1st: Highest OBP player who hits fewer than 25 HR a year. HR hitters should be deeper in the lineup (will likely have more men on base when they go deep).
Speed is welcomed, but the ability to get on base comes first. You can't steal if you can't get on base. Look at Juan Pierre, who got a $40 million contract based on his speed, yet he doesn't get on base enough to help his team win. He'll get 40+ SB this year though, and apparently, thats all that counts.
2nd: Second best OBP non HR threat on team. Same reasoning as above
3rd: Best all-around hitter
4th-5th: Top power hitters, preferably a lefty/righty combo.
6th: Think Jorge Posada through most of his carrer. .270 with 20+ HR's every year.
7th-8th: fill in based on above and below hitters in lineup
9th: pitcher/speedy runner with low on-base-percentage (especially if your leadoff man has speed). This creates problems when he does happen to get on base, as the other hitters will likely score him on any hit to the outfield.

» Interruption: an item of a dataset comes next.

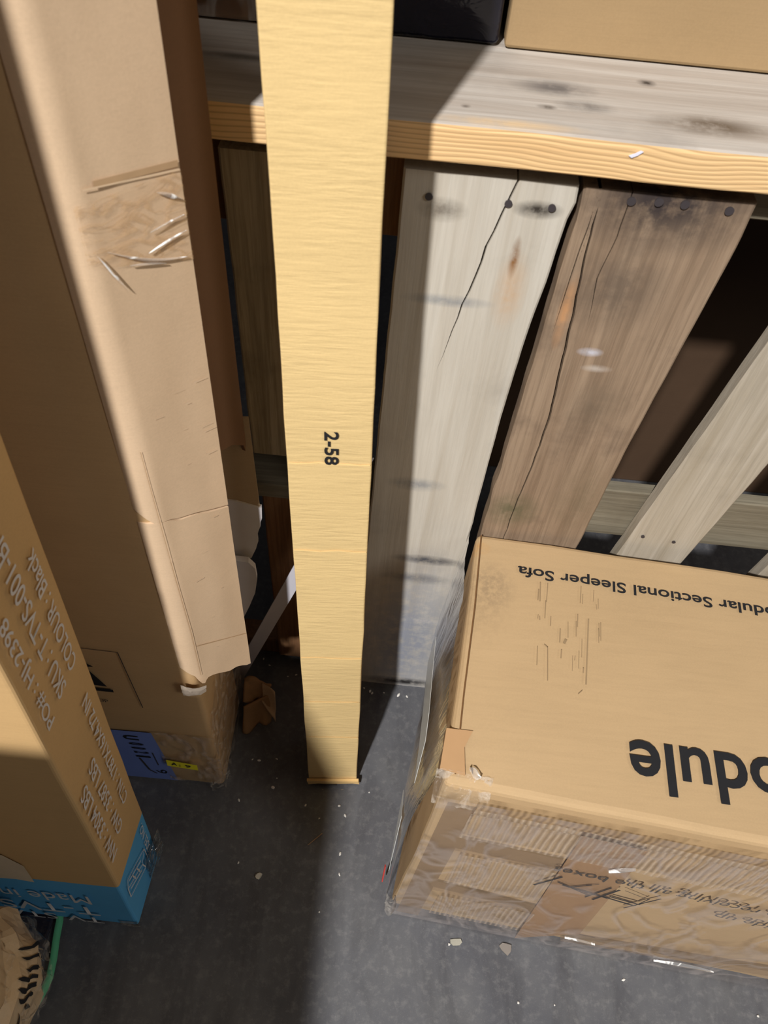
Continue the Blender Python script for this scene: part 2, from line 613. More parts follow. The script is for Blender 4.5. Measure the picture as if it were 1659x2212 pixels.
YP = .765
PA = root('wooden_pallet', 'pale wooden pallet standing upright behind the slim yellow carton', 'pallet', (0, YP, 0))
zs = frange(0, 1.196, 60)
crack = zig(poly_fn([(.93, .050), (1.021, .0655), (1.081, .0785), (1.129, .0862), (1.169, .0966), (1.194, .1033)]), .002, 40, 2)
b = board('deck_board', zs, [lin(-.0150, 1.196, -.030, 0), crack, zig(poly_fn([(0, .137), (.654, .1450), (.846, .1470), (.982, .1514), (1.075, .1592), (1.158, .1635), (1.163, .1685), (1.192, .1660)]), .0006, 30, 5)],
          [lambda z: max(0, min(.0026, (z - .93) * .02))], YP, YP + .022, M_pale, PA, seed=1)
b['label'] = 'broad pale board with three nails and a crack'
for x, z in ((.014, 1.169), (.098, 1.170), (.144, 1.170)):
    nail(x, z, YP - .0005, b)
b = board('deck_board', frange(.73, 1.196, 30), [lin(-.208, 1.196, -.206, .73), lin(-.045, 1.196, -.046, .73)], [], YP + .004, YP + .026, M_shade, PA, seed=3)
b['label'] = 'short stained board in shadow'
board('deck_board', frange(.03, .596, 24), [lin(-.205, .596, -.202, 0), lin(-.046, .596, -.046, 0)], [], YP + .03, YP + .05, M_redwood, PA, seed=4)
bar('stringer', -.75, .15, YP + .026, YP + .11, .598, .631, M_cross, PA)
bar('stringer', -.75, .15, YP + .027, YP + .06, 1.10, 1.217, M_redwood, PA)
bar('stringer', -.75, .13, YP + .051, YP + .10, .0, .055, M_redwood, PA)
board('deck_board', frange(.0, 1.19, 24), [lin(-.46, 1.2, -.46, 0), lin(-.30, 1.2, -.30, 0)], [], YP + .03, YP + .05, M_redwood, PA, seed=14)

PB = root('wooden_pallet', 'brown wooden pallet with wide gaps standing upright behind the sofa carton', 'pallet', (0, YP, 0))
c1 = zig(poly_fn([(.55, .200), (.663, .2028), (.774, .2097), (.869, .2113), (.959, .2052), (1.051, .1992), (1.113, .1936), (1.179, .1905), (1.196, .1874)]), .0012, 40, 7)
c2 = zig(poly_fn([(.9, .226), (1.04, .2202), (1.091, .2142), (1.139, .2209), (1.187, .2218)]), .001, 40, 11)
zb = frange(0, 1.196, 90)
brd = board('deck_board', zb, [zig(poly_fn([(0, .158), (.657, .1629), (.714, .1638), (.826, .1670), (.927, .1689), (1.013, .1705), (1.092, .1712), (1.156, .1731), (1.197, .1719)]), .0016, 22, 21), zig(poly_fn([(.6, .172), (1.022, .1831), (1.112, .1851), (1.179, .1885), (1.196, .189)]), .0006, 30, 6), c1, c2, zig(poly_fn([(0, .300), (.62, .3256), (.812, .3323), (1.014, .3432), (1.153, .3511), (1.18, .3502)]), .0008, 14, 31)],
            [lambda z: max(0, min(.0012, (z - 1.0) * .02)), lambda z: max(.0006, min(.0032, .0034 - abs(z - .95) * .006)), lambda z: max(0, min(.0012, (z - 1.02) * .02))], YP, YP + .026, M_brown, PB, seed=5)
brd['label'] = 'broad brown weathered board with long cracks'
for x, z in ((.223, 1.186), (.251, 1.188), (.278, 1.188), (.325, 1.186)):
    nail(x, z, YP - .0005, brd, .0048)
s = board('deck_board', frange(0, 1.196, 40), [lin(.456, 1.196, .337, 0), lin(.580, 1.196, .436, 0)], [], YP, YP + .022, M_slat, PB, seed=6)
s['label'] = 'narrow grey slat leaning to one side'
for x, z in ((.418, .628), (.470, .622)):
    nail(x, z, YP - .0005, s, .003)
board('deck_board', frange(0, 1.196, 30), [lin(.72, 1.196, .575, 0), lin(.85, 1.196, .70, 0)], [], YP + .003, YP + .025, M_slat, PB, seed=8)
bar('crossboard', .172, 1.2, YP + .027, YP + .049, .588, .700, M_cross, PB)
bar('crossboard', .172, 1.2, YP + .027, YP + .075, 1.163, 1.217, M_cross, PB)
bar('crossboard', .172, 1.2, YP + .027, YP + .075, .0, .08, M_cross, PB)

# a carton in the dark behind the pallet
M_card_dark = mat_card('dull_brown_cardboard', s2l(86, 66, 50))
t = root('cardboard_carton', 'brown carton in the dark behind the gaps of the brown pallet', 'carton', (.8, 1.3, 0))
bm = bmesh.new()
hexa(bm, [(.25, 1.45, 0), (1.9, 1.45, 0), (1.9, 1.9, 0), (.25, 1.9, 0), (.25, 1.45, 1.7), (1.9, 1.45, 1.7), (1.9, 1.9, 1.7), (.25, 1.9, 1.7)], .006, 2)
mk('carton_body', bm, M_card_dark, t)

# ------------------------------------------------------------------ things up on the plank
ZT = 1.2567
M_kraft_up = mat_card('plain_kraft', s2l(166, 139, 102), var=.1)
t = root('cardboard_carton', 'plain tan carton standing on the shelf at the top right', 'carton', (.5, 1.05, ZT))
bm = bmesh.new()
hexa(bm, [(.080, .9275, ZT), (.85, .9275, ZT), (.85, 1.19, ZT), (.080, 1.19, ZT), (.082, .934, ZT + .4), (.85, .934, ZT + .4), (.85, 1.19, ZT + .4), (.082, 1.19, ZT + .4)], .004, 2, 2)
jitter(bm, .0015, 9)
mk('carton_body', bm, M_kraft_up, t)
t = root('black_wrapped_parcel', 'parcel wrapped in shiny black plastic on the shelf behind the slim yellow carton', 'parcel', (-.02, 1.05, ZT))
tt = NT('black_plastic')
nz = tt.noise(tt.mapping((1, 1, 1)), 16, 4, .5, 1.0)
M_blackplastic = tt.fin((.012, .012, .022), .22, .5, tt.bump(nz, .7, .008))
bm = bmesh.new()
hexa(bm, [(-.125, .9285, ZT), (.073, .9285, ZT), (.073, 1.19, ZT), (-.125, 1.19, ZT), (-.125, .934, ZT + .3), (.072, .934, ZT + .3), (.072, 1.19, ZT + .3), (-.125, 1.19, ZT + .3)], .006, 2, 5)
jitter(bm, .0015, 22)
mk('wrapping', bm, M_blackplastic, t, smooth=True)
t = root('cardboard_carton', 'dark film covered carton on the shelf between the left carton and the slim yellow carton', 'carton', (-.3, 1.05, ZT))
bm = bmesh.new()
hexa(bm, [(-.80, .928, ZT), (-.150, .928, ZT), (-.150, 1.19, ZT), (-.80, 1.19, ZT), (-.80, .933, ZT + .3), (-.150, .933, ZT + .3), (-.150, 1.19, ZT + .3), (-.80, 1.19, ZT + .3)], .005, 2, 2)
mk('carton_body', bm, mat_card('brown_cardboard_up', s2l(160, 124, 90)), t)
fr = Frame((-.30, .9275, ZT), (1, 0, 0), (0, .016, 1))
grid_patch('plastic_wrap', lambda a, b: fr(a * .15, .003 + b * .28, .003 + .003 * noise.noise(V((a * 9, b * 5, 1)))), 24, 12, FILM, t)

# ------------------------------------------------------------------ slim yellow carton
Y = root('slim_carton', 'tall slim yellow-tan carton leaning back against the shelf plank in the middle', 'carton', (-.05, .58, 0))
M_yellow = mat_card('yellow_kraft', s2l(222, 193, 137), flute=.22, fscale=30, var=.08)
YU, YW = V((.098, .0085, 0)), V((-.021, .066, 1))
yd = V((-.006, .100, 0))
yo = V((-.099, .529, .012))


def yp(u, v, w):
    return yo + YU * u + yd * v + YW * w


bm = bmesh.new()
H = 1.75
hexa(bm, [yp(0, 0, 0), yp(1, 0, 0), yp(1, 1, 0), yp(0, 1, 0), yp(0, 0, H), yp(1, 0, H), yp(1, 1, H), yp(0, 1, H)], .002, 2)
bmesh.ops.subdivide_edges(bm, edges=[e for e in bm.edges if e.calc_length() > .3], cuts=40, use_grid_fill=True)
jitter(bm, .0012, 14)
body = mk('carton_body', bm, M_yellow, Y)
fy = Frame(yo, YU.normalized(), YW)
text('printed_code', '2-58', fy, (.0435, .963), (0, -1), (1, 0), .052, .0165, INK, Y, .0022, .02)
M_edge = mat_card('torn_kraft_edge', s2l(226, 190, 130))
sheet('bottom_flap', fy, [(-.003, .012), (.0, -.004), (.02, .001), (.05, -.001), (.09, .003), (.104, -.001), (.102, .013)], .006, .001, M_edge, Y)
fb = Frame((-.099, .527, .0), (1, .085, 0), (0, -1, .04))
sheet('bottom_flap', fb, [(.010, -.012), (.097, -.012), (.096, .010), (.07, .013), (.05, .0105), (.03, .013), (.012, .008)], .004, .0005, M_edge, Y)
sheet('printed_code', fy, [(.016, -.004), (.058, -.003), (.058, .001), (.016, 0)], .0015, .0072, INK_SOFT, Y)
for zc in (.20, .335, .48, .75, .912):
    pts = [(.001 + .096 * i / 8, zc + .0025 * noise.noise(V((i * .5, zc * 9, 2)))) for i in range(9)]
    sheet('crease', fy, pts + [(u, v - .0014) for u, v in pts[::-1]], .0003, .0010, mat_plain('pale_crease', s2l(246, 210, 146), .7) if 'pale_crease' not in bpy.data.materials else bpy.data.materials['pale_crease'], Y)

# ------------------------------------------------------------------ sofa carton
S = root('sofa_carton', 'large tan carton of a modular sofa wrapped in clear film at the right', 'carton', (.4, .5, 0))
ang = math.radians(-5.2)
SX, SY = V((math.cos(ang), math.sin(ang), 0)), V((-math.sin(ang), math.cos(ang), 0))
T0, B0 = V((.113, .348, .60)), V((.087, .317, 0))
SW = .86
M_sofa = mat_card('sofa_kraft', s2l(186, 157, 118), var=.08, marks=[
    ((-.24, .13, .6), (.06, .09, .1), .28, s2l(140, 118, 90)), ((-.22, .16, .6), (.04, .05, .1), .3, s2l(110, 96, 80)),
    ((-.26, .23, .6), (.04, .02, .1), .6, s2l(196, 140, 70))])
bm = bmesh.new()
tl, tr_ = T0, T0 + SX * SW
tb, tbl = T0 + SX * SW + SY * .44, T0 + SY * .415 + SX * .004
bl, br = B0, B0 + SX * (SW + .03)
bb, bbl = B0 + SX * (SW + .03) + SY * .445, B0 + SY * .41 + SX * .02
hexa(bm, [bl, br, bb, bbl, tl, tr_, tb, tbl], .010, 3)
bmesh.ops.subdivide_edges(bm, edges=[e for e in bm.edges if e.calc_length() > .2], cuts=14, use_grid_fill=True)
for v in bm.verts:
    h = v.co.z / .6
    d = math.sin(max(0, min(1, h)) * math.pi)
    v.co.y -= .010 * d if v.co.y < .45 else 0
jitter(bm, .0022, 8)
mk('carton_body', bm, M_sofa, S, smooth=False)
ft = Frame(T0 + V((0, 0, .0022)), SX, SY)
text('printed_name', 'Modular Sectional Sleeper Sofa', ft, (.503, .371), (-1, -.012), (.012, -1), .429, .0255, INK, S, .0012, .014)
text('printed_name', 'Module', ft, (.523, .120), (-1, -.05), (.05, -1), .282, .072, INK, S, .0012, .018)
# scuff strokes
random.seed(3)
sg = []
for i in range(26):
    u = .105 + random.random() * .10
    v = .19 + random.random() * .13
    L = .006 + random.random() * .03
    sg.append((u, v, u + random.uniform(-.001, .001), v + L, .0007 + random.random() * .0011))
sg += [(.183, .175, .186, .285, .0022), (.128, .17, .126, .225, .0012), (.126, .224, .121, .228, .0018), (.178, .165, .172, .158, .001), (.15, .235, .153, .243, .004)]
strokes('scuff_mark', ft, sg, mat_plain('scuff_grey', s2l(150, 126, 94), .8), S, .001)
strokes('box_seam', ft, [(.013, .012, .012, .13, .0022), (.012, .13, .0135, .27, .0022), (.0135, .27, .011, .408, .0022)], mat_plain('seam_dark', s2l(110, 78, 46), .8), S, .0012)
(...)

Remember, the only stats that matter are OBP and OPS. (On-base-percentage, and on-base-plus-slugging). Artificial stats like RBI's, HR's, and Runs scored do not and should not be a factor (yet, Tejada got an MVP based on 150 RBI, which is a function of how other players get on base...). HR's are influenced by league and ballpark, RBI's are based on overall team OBP, and Runs is based on how good the batters behind you are.